Information supplied
************

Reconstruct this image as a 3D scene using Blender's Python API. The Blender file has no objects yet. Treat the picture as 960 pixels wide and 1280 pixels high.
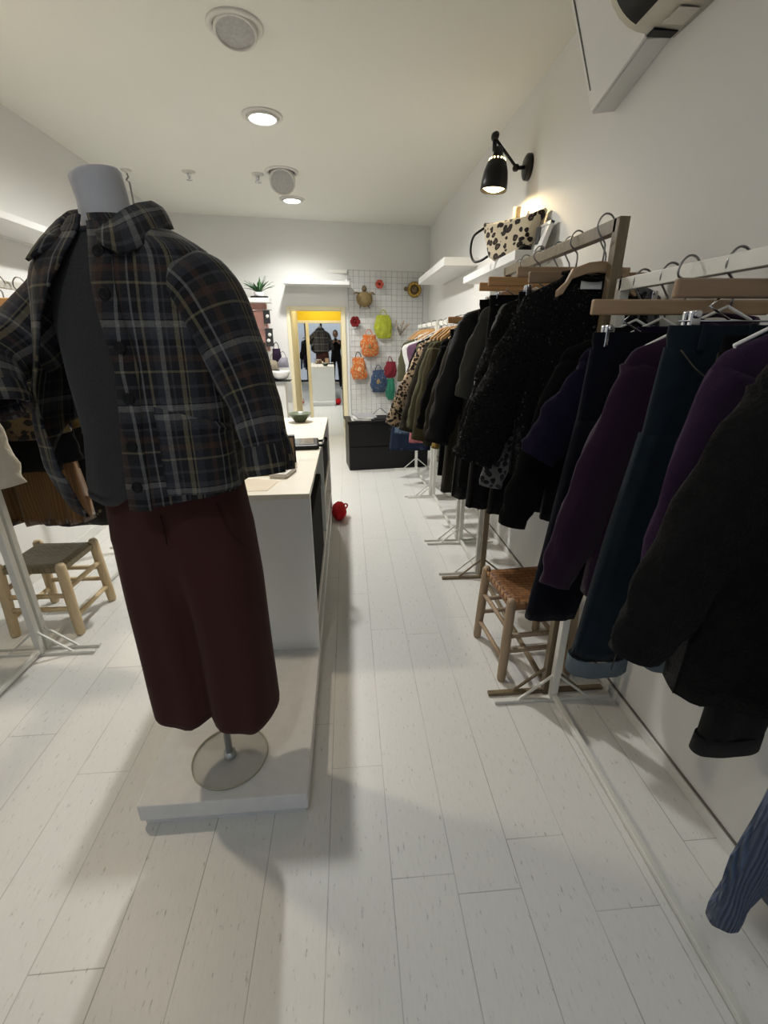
import bpy, bmesh, math, random
from mathutils import Vector, Matrix, noise
PI = math.pi
random.seed(7)
S = bpy.context.scene
COL = S.collection

# ------------------------------------------------------------------ helpers
def link(o, parent=None):
    COL.objects.link(o)
    if parent is not None:
        o.parent = parent
    return o

def tag(o, label, cat, group=None, kind=None):
    if label: o['label'] = label
    if cat: o['category'] = cat
    if group: o['group'] = group
    if kind: o['kind'] = kind
    return o

def thing(name, label, cat, loc=(0, 0, 0), rz=0.0, group=None):
    o = bpy.data.objects.new(name, None)
    o.empty_display_size = .05
    link(o)
    o.location = loc
    o.rotation_euler = (0, 0, rz)
    return tag(o, label, cat, group)

def nz(x, y, z=0.0):
    return noise.noise(Vector((x, y, z)))

def smooth(t):
    t = max(0., min(1., t))
    return t * t * (3 - 2 * t)

def interp(tab, t):
    """piecewise-linear table [(t, v...)] sorted by t"""
    if t <= tab[0][0]: return tab[0][1:]
    for a, b in zip(tab, tab[1:]):
        if t <= b[0]:
            k = (t - a[0]) / (b[0] - a[0])
            return tuple(p + (q - p) * k for p, q in zip(a[1:], b[1:]))
    return tab[-1][1:]

def curve_pts(pts, n):
    """Catmull-Rom through pts"""
    P = [Vector(p) for p in pts]
    P = [P[0] * 2 - P[1]] + P + [P[-1] * 2 - P[-2]]
    out = []
    m = len(P) - 3
    for i in range(n):
        t = i / (n - 1) * m
        k = min(int(t), m - 1); u = t - k
        a, b, c, d = P[k:k + 4]
        out.append(.5 * ((2 * b) + (c - a) * u + (2 * a - 5 * b + 4 * c - d) * u * u + (3 * b - a - 3 * c + d) * u ** 3))
    return out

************

Exclude the images, then output the data above word for word.

Reconstruct this image as a 3D scene using Blender's Python API. The Blender file has no objects yet. Treat the picture as 960 pixels wide and 1280 pixels high.
import bpy, bmesh, math, random
from mathutils import Vector, Matrix, noise
PI = math.pi
random.seed(7)
S = bpy.context.scene
COL = S.collection

# ------------------------------------------------------------------ helpers
def link(o, parent=None):
    COL.objects.link(o)
    if parent is not None:
        o.parent = parent
    return o

def tag(o, label, cat, group=None, kind=None):
    if label: o['label'] = label
    if cat: o['category'] = cat
    if group: o['group'] = group
    if kind: o['kind'] = kind
    return o

def thing(name, label, cat, loc=(0, 0, 0), rz=0.0, group=None):
    o = bpy.data.objects.new(name, None)
    o.empty_display_size = .05
    link(o)
    o.location = loc
    o.rotation_euler = (0, 0, rz)
    return tag(o, label, cat, group)

def nz(x, y, z=0.0):
    return noise.noise(Vector((x, y, z)))

def smooth(t):
    t = max(0., min(1., t))
    return t * t * (3 - 2 * t)

def interp(tab, t):
    """piecewise-linear table [(t, v...)] sorted by t"""
    if t <= tab[0][0]: return tab[0][1:]
    for a, b in zip(tab, tab[1:]):
        if t <= b[0]:
            k = (t - a[0]) / (b[0] - a[0])
            return tuple(p + (q - p) * k for p, q in zip(a[1:], b[1:]))
    return tab[-1][1:]

def curve_pts(pts, n):
    """Catmull-Rom through pts"""
    P = [Vector(p) for p in pts]
    P = [P[0] * 2 - P[1]] + P + [P[-1] * 2 - P[-2]]
    out = []
    m = len(P) - 3
    for i in range(n):
        t = i / (n - 1) * m
        k = min(int(t), m - 1); u = t - k
        a, b, c, d = P[k:k + 4]
        out.append(.5 * ((2 * b) + (c - a) * u + (2 * a - 5 * b + 4 * c - d) * u * u + (3 * b - a - 3 * c + d) * u ** 3))
    return out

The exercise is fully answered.